### Brief
Reproduce the material that follows, please, but only from its first line to the line containing "col=sc.collection", inclusive.
▼
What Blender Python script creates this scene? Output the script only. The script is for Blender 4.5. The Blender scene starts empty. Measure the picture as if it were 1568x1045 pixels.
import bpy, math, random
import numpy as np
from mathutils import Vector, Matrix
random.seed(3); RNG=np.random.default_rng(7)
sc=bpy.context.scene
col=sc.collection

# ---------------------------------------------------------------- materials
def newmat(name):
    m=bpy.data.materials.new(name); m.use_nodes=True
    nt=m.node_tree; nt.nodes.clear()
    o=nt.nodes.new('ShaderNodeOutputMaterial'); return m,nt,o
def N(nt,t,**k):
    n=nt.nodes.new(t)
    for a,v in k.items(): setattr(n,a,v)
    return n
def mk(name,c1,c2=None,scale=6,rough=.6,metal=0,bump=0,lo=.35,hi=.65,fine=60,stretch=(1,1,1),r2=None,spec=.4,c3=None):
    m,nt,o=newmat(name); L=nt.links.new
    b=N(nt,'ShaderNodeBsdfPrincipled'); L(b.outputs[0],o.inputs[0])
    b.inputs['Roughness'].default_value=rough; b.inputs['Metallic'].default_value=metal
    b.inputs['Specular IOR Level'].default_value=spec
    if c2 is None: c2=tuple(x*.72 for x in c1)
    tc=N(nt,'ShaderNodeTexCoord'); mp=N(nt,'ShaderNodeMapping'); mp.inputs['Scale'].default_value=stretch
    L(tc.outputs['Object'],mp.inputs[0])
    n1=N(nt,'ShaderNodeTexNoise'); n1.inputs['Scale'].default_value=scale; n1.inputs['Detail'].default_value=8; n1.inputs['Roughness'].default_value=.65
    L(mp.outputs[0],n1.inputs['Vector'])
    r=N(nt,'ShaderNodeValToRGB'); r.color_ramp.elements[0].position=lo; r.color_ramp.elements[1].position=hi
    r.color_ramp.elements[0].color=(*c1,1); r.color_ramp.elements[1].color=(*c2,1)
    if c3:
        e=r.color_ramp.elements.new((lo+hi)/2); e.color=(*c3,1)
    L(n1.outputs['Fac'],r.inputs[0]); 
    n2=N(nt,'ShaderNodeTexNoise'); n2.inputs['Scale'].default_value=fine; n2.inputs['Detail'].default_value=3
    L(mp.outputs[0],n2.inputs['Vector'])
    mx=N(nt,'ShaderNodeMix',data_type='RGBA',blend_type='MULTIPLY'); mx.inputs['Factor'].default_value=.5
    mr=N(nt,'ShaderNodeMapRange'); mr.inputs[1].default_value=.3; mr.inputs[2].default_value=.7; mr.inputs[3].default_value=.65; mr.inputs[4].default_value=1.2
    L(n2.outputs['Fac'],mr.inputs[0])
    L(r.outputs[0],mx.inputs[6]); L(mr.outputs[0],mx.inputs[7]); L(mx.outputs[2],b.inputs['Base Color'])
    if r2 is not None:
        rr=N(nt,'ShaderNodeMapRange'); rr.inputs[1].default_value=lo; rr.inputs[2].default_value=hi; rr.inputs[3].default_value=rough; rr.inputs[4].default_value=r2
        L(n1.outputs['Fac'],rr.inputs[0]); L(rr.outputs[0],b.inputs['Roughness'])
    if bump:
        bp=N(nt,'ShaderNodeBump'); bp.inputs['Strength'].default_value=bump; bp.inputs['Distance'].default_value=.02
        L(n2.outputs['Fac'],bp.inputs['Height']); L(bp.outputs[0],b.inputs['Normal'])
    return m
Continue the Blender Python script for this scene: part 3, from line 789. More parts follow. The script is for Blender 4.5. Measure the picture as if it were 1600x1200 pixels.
▲
### The output
What Blender Python script creates this scene? Output the script only. The script is for Blender 4.5. The Blender scene starts empty. Measure the picture as if it were 1568x1045 pixels.
import bpy, math, random
import numpy as np
from mathutils import Vector, Matrix
random.seed(3); RNG=np.random.default_rng(7)
sc=bpy.context.scene
col=sc.collection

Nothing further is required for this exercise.